State legislators have work to do. The Maine Department of Environmental Protection, which administers Maine’s Natural Resources Protection Act standards protecting lakes, rivers, streams and brooks, is taking liberties with how it interprets and applies those standards.

Surface depressions carrying runoff are being given the same official status as a favorite fishing hole or a pristine mountain stream. They only need to show ‘scouring action’ by water (polluted or otherwise) and aquatic flora/hydric soils to trigger the standards … characteristics that many ordinary drainage channels can also exhibit.

Inspections to assess or delineate streams and wetlands don’t really ‘delineate’ much of anything. The inspector simply indicates whether there is one, then leaves the applicant to determine the details and get a permit. That might require hiring private consultants to understand and meet state rules.

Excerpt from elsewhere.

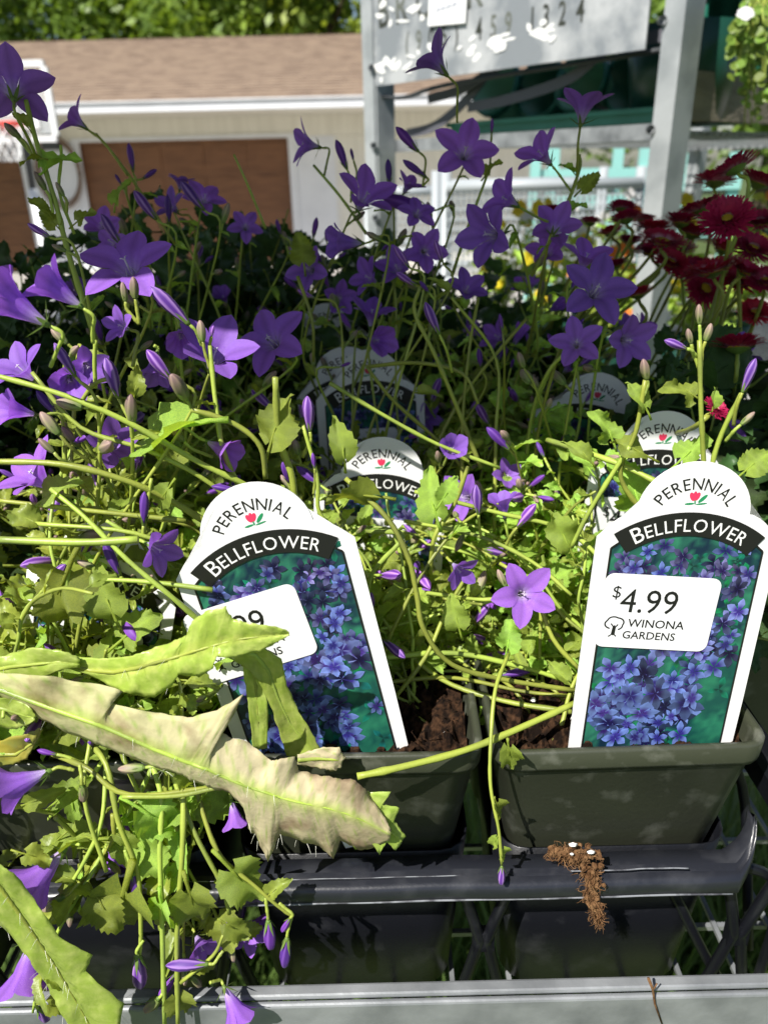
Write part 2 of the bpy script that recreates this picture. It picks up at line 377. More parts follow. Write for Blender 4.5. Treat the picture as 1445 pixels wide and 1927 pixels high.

Is that reasonable for protecting ‘real’ rivers and streams? Perhaps it is. But it makes no sense at all for simple drainage channels fed by road runoff.

The state’s lack of common sense in how it applies protection standards not only represents poor environmental policy, it underlines an ironic contradiction between a mandate to protect valuable surface waters from pollution, and it’s storm water standards that manage storm water as a pollution source.

Mainers value natural resources. They want them protected, but common sense should be used when doing so.

Legislators should make sure DEP doesn’t abuse stream standards. Public input isn’t the most important thing standing between environmental folly and fairness, it’s the only thing.